Bitcoin’s success has the potential to disrupt a lot of ideas about money. According to Stephen Mihm, “Anyone who thinks that Bitcoin will triumph has to believe that it will succeed where earlier generations of private currencies failed — that Bitcoin will, improbably, manage to overthrow more than century’s worth of accumulated state power, jealously guarded and ruthlessly enforced. That’s a preposterous fantasy — and a dangerous one, if you’re an investor. Indeed, people who believe that governments of the world will let a stateless cryptocurrency usurp their hard-won monetary prerogatives aren’t forecasting the future. They’re living in the past,” the University of Georgia professor wrote in an article on Bloomberg News.
The Bitcoin is called a cryptocurrency because it uses public-key cryptography. This means that when paying with bitcoin, there will be no exchange of digital notes or tokens between the buyer and the seller. Instead, the buyer requests an update to a public transaction log, called the blockchain. This master list of all transactions shows who owns what bitcoins currently and also in the past, and is maintained by a decentralized network that verifies and time stamps the payments. The Bitcoins are sent easily through the Internet, without needing to trust any third party. The Bitcoin was designed around the idea of using cryptography to control the creation and transfer of money, rather than relying on central authorities.
The Bitcoin is one of the first successful implementations of a distributed crypto-currency, described in part in 1998 by Wei Dai on the cypherpunks mailing list. The Bitcoin has been a subject of scrutiny due to ties with illicit activity. During 2013 the FBI shut down the Silk Road online black market and confiscated US$28.5 million worth of bitcoin. And The People’s Bank of China announced on 5 December 2013, that it was prohibiting Chinese financial institutions from using bitcoins.
Steve Horwitz, an economist at the St.
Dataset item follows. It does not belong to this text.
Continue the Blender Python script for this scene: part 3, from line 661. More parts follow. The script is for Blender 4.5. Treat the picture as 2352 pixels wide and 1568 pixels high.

Lawrence University who studies private monetary systems, reported to The Verge that “It’s something economists had never had to think about until this was developed, and we’re just beginning to think through all the implications of it.”
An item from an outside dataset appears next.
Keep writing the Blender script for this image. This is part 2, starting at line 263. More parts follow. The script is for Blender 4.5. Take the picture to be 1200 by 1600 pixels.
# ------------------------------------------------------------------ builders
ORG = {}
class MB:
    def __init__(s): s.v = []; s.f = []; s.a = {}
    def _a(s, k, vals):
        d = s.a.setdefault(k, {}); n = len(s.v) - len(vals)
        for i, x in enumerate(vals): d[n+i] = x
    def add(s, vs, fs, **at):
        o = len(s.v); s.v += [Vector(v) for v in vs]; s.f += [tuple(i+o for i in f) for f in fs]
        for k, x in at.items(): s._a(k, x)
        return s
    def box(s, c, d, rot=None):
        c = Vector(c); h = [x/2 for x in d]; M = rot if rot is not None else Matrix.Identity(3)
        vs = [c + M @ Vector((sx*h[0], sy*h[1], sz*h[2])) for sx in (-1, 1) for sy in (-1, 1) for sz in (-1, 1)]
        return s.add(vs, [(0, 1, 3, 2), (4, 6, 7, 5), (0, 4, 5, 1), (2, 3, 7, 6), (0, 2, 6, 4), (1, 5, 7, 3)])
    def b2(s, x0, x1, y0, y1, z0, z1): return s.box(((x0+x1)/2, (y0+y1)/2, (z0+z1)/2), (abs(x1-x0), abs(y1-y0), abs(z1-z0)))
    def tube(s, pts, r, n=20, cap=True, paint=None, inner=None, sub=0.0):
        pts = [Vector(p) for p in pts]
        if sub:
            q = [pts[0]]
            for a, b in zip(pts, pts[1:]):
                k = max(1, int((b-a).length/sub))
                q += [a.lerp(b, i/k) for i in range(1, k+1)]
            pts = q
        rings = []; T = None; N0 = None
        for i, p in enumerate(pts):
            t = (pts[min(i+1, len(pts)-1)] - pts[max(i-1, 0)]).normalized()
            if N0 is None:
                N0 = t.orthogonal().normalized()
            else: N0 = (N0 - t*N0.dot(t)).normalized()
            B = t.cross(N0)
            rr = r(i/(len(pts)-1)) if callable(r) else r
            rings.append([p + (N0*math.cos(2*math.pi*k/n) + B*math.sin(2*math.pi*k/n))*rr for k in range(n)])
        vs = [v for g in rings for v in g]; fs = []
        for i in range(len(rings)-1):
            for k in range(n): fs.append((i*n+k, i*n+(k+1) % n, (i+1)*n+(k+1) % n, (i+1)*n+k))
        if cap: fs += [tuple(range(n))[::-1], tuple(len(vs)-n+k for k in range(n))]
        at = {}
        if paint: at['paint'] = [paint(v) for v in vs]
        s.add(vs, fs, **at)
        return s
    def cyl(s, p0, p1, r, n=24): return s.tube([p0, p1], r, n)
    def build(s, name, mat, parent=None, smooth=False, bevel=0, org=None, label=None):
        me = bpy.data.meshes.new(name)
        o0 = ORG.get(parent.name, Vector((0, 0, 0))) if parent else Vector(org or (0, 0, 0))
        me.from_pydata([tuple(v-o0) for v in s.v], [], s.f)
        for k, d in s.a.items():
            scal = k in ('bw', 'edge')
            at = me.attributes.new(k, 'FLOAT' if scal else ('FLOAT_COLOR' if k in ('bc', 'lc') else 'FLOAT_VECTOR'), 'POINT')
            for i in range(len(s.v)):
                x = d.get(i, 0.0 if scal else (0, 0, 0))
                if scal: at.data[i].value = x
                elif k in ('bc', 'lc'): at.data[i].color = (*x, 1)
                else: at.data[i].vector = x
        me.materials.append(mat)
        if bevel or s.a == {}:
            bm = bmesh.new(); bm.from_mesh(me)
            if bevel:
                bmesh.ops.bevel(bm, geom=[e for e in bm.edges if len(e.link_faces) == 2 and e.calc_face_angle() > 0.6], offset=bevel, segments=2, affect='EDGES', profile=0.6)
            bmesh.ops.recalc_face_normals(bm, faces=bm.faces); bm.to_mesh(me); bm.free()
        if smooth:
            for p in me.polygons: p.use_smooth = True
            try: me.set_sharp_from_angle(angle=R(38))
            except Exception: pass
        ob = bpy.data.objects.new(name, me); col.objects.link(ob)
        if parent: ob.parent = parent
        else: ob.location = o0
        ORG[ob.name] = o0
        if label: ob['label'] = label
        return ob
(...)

The dollar is backed by the Treasury, or it has some intrinsic value, the same way gold can be made into jewelry. If a currency has no central authority and no intrinsic value, people can not trust that it will retain value over time.
It’s difficult to foresee what will happen to the Bitcoin because it is not like any currency ever created. Instead of a central authority, it is governed by a computer protocol. Instead of serving one country or a group of countries, it serves the whole world. And because its source code is public, anyone can launch their own version of Bitcoin at any time.